Jesus shall reign where’re the sun doth his successive journeys run
Isaac Watts (1674-1748) published this hymn in 1719 in his Psalms of David Imitated in the Language of the New Testament. It is a paraphrase of parts of the second half of Psalm 72, beginning with verse 8 (which is the source of Canada’s motto, A Mari usque ad Mare). From earliest times counted a “royal” psalm and associated with King Solomon, Psalm 72 in Watts’ version becomes a celebration of the kingship of Christ, written, he declares, "as David would have done, had he lived in the days of Christianity." Modern hymn books usually omit some of Watts’ original eight four-line stanzas, notably those that reflect the growing British empire. Modern hymnals also change the order of Watts’ stanzas and alter his words..
Watts, the precocious child of dissenting parents, was first educated at the King Edward VI School in Southampton and later at Thomas Rowe’s Dissenting Academy in the village of Stoke Newington (now subsumed in Greater London). Watts had the good fortune to be taught by John Pinhorne, a C of E priest, and Headmaster of the Southampton school, and then by Rowe. The two men identified and encouraged his natural intellectual talents; he began to learn Latin at age 4, and when he was 14 he had learned Greek, French and Hebrew. Rowe introduced Watts to Cartesian philosophy, which later influenced his famous book of logic, a standard text in Oxford, Cambridge, Harvard and Yale for 100 years (Logick: Or, the Right Use of Reason in the Enquiry After Truth, with A Variety of Rules to guard against Error, in the Affairs of Religion and Human Life, as well as in the Sciences, 1725). After his time at the Academy, Watts spent two years at home, during which time he wrote a large number of hymns. Later, he was briefly pastor of the Mark Lane Congregational Chapel, where his sermons were famous, but ill health prevented his continuing there. Watts went in 1712 to live with the family of Sir Thomas Abney, a member of the congregation and a former Lord Mayor of London, until he recovered from a fever. Living in the Abney household afforded Watts ample time for writing his numerous theological and other works as well as more hymns. The arrangement was meant to be short-term, but Watts remained there until his death 36 years later. He is buried in Bunhill Fields, the traditional burial ground of non-conformists.
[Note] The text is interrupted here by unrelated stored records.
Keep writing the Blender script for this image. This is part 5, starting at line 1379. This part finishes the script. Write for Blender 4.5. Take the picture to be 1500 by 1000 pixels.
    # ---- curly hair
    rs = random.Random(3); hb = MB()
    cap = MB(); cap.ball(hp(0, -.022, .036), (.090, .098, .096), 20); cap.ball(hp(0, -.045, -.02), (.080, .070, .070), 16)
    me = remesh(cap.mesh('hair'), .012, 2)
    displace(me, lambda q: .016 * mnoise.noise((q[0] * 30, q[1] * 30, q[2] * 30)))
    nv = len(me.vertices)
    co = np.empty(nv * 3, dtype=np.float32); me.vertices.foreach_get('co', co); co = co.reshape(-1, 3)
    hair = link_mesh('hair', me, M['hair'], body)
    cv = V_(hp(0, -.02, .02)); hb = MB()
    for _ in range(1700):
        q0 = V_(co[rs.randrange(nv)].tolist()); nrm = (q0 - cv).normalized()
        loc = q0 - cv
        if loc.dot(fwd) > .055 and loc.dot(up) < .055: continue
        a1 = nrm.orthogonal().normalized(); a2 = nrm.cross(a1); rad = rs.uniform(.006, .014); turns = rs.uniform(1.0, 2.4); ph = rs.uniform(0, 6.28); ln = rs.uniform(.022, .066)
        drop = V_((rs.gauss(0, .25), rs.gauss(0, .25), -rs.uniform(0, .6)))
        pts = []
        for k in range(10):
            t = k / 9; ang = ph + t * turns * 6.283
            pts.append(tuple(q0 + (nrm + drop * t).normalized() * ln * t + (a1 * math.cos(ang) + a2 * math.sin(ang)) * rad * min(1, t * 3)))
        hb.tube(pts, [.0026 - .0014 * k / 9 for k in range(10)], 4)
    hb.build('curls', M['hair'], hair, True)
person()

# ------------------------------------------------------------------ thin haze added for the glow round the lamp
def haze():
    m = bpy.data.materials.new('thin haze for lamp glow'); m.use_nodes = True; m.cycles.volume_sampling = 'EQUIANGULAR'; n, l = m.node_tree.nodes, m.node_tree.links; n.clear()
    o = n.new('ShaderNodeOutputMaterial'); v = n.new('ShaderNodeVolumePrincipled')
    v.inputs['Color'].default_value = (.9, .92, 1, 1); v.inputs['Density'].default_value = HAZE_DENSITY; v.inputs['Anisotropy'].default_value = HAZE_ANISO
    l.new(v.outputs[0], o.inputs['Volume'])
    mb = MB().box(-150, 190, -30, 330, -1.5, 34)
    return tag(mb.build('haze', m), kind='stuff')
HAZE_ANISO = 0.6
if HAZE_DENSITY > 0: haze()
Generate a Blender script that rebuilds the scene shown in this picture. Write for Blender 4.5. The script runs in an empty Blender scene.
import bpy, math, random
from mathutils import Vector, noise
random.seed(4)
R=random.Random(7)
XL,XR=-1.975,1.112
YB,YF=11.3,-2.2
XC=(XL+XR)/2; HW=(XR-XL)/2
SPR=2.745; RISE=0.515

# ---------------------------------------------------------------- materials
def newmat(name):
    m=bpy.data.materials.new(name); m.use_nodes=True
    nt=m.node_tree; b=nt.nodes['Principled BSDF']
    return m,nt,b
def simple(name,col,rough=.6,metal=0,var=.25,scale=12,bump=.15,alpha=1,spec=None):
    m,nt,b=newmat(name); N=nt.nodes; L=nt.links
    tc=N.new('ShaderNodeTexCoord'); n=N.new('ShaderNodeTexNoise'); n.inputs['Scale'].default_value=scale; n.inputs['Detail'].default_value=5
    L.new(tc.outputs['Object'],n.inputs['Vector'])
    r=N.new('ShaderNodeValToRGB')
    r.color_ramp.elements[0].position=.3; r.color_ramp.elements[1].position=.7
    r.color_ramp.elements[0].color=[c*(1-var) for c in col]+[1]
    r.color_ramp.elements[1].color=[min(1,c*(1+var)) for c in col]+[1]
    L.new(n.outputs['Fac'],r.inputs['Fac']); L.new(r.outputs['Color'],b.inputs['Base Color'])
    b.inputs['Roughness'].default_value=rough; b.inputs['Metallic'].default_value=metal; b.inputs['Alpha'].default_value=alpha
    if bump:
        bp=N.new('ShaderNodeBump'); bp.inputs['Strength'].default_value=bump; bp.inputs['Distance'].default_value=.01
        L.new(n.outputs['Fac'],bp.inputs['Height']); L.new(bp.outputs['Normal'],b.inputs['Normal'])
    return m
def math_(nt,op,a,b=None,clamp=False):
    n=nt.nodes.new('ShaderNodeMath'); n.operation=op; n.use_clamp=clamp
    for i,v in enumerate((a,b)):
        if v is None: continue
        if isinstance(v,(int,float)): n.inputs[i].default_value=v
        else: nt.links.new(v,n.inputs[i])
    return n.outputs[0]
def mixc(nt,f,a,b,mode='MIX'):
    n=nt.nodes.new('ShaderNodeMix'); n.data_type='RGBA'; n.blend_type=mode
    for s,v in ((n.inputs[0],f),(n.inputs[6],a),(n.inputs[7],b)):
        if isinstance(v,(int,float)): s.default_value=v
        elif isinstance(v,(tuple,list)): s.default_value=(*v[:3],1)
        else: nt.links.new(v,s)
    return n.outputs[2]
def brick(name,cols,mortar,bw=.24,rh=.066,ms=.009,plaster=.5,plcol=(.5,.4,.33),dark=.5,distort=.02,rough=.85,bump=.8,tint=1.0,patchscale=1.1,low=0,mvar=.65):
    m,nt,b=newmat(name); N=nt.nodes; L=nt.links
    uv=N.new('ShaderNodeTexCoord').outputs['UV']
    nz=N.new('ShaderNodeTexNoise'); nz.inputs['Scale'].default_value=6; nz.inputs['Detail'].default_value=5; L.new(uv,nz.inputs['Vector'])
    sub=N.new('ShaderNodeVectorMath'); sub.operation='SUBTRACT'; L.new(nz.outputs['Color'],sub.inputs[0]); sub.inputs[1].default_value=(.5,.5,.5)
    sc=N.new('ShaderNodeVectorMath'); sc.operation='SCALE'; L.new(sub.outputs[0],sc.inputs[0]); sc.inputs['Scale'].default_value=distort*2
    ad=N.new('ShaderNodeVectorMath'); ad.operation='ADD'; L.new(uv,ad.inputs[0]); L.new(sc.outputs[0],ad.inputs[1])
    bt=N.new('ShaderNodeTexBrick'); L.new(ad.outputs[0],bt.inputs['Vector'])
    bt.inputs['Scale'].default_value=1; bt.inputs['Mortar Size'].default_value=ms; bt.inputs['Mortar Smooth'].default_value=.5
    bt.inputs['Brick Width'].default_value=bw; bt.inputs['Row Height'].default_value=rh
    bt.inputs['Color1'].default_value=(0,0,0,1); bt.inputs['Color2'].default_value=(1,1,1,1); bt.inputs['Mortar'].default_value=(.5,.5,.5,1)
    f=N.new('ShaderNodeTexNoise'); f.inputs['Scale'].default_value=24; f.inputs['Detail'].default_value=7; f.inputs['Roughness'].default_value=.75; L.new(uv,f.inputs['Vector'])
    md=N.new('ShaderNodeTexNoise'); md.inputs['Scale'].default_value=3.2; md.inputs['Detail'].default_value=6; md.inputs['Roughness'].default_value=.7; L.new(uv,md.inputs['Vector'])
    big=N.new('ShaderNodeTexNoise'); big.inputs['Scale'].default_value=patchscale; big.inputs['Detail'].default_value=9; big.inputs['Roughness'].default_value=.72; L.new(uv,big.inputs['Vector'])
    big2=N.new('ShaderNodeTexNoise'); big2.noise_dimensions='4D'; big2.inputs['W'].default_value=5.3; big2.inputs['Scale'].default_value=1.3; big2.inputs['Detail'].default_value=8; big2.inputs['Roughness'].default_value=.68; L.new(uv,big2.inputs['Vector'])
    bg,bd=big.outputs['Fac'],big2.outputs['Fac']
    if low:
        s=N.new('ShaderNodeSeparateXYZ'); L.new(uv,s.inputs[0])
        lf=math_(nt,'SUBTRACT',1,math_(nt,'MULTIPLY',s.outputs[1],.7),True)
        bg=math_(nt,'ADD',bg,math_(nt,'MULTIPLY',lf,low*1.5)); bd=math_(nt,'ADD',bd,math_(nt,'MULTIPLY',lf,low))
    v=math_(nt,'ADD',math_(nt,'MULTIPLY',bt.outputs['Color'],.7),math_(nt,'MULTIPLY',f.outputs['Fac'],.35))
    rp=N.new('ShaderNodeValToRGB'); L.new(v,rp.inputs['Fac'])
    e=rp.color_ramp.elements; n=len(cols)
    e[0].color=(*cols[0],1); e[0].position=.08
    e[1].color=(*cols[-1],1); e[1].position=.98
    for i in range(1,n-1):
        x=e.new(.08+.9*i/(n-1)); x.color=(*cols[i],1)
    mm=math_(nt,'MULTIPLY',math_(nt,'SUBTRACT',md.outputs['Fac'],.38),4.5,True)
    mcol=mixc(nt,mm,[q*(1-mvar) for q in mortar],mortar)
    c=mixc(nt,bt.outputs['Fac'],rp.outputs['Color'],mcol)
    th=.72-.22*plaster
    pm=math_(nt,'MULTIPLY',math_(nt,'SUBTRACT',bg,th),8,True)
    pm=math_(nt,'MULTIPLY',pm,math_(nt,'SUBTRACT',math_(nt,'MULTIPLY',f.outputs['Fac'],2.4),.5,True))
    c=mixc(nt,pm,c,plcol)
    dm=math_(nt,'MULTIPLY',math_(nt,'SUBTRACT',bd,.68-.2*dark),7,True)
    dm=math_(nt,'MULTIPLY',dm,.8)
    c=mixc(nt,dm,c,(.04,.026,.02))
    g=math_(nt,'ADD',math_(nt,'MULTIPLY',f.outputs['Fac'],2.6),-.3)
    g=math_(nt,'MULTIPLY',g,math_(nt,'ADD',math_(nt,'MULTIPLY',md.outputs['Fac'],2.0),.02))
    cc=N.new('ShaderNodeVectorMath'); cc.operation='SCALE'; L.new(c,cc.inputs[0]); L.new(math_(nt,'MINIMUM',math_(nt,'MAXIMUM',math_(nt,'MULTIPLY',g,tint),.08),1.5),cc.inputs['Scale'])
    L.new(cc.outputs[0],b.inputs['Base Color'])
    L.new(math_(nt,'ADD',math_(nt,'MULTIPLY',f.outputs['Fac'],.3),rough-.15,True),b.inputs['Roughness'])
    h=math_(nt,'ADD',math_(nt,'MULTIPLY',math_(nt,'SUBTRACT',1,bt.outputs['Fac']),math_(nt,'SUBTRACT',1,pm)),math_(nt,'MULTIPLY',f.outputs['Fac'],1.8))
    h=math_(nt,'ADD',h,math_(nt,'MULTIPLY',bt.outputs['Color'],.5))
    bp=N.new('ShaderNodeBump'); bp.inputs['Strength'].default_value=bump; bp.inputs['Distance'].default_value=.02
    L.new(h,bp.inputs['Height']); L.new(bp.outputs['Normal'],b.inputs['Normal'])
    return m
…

This hymn has been paired with several tunes. The two most widely used are “Duke Street,” possibly composed by John Hatton (ca. 1710-1793), and “Truro,” an anonymous tune perhaps composed in Cornwall. Very little is known about Hatton, who is said to have lived on Duke Street in St Helen’s, Merseyside, Lancashire. The tune was printed in 1793 in Henry Boyd’s A Select Collection of Psalm & Hymn Tunes, where it was paired with Joseph Addison’s paraphrase of psalm 19, “The spacious firmament on high.” Later, in William Dixon’s Euphonia, containing Sixty-Two Psalm & Hymn Tunes in Four Parts for All Saints Church, Liverpool (1805?) the tune was named “Duke Street” and attributed to Hatton. The tune appeared in 1805 in a collection of Watts’ hymns: Edward Miller’s Dr. Watts’s Psalms and Hymns, Set to Music (London, 1805). “Duke Street” is commonly used for Watts’ hymn in North American hymnbooks, as in the 1938 Anglican hymnal (the “Blue Hymn Book”) and the Common Praise of 1998.
Hymn books in the United Kingdom normally use the tune “Truro”for Watts’ hymn. “Truro” was associated with eighteenth century Calvinist-Methodist communities and was first printed in MUSICA SACRA, Being a Choice Collection of Psalm and Hymn Tunes, and Chants, In Three Parts, with a Figured BASS, As they are used in the Right Hon. the Countess of Huntingdon s Chapels, in Bath, Bristol, &c. (1773). Later, it was included in Thomas Williams’ Psalmodia Evangelica (1789), which is sometimes erroneously claimed to be its origin, and Williams, the compiler of the volume, is sometimes said, erroneously, to be the composer. In fact, nothing is known of Williams (sometimes said to be “of Clerkenwell Green”) except that he compiled Psalmodia Evangelica. The tune was first paired with “Jesus shall reign” in a Dublin broadsheet in 1810, where the tune is called “Missionary Hymn”.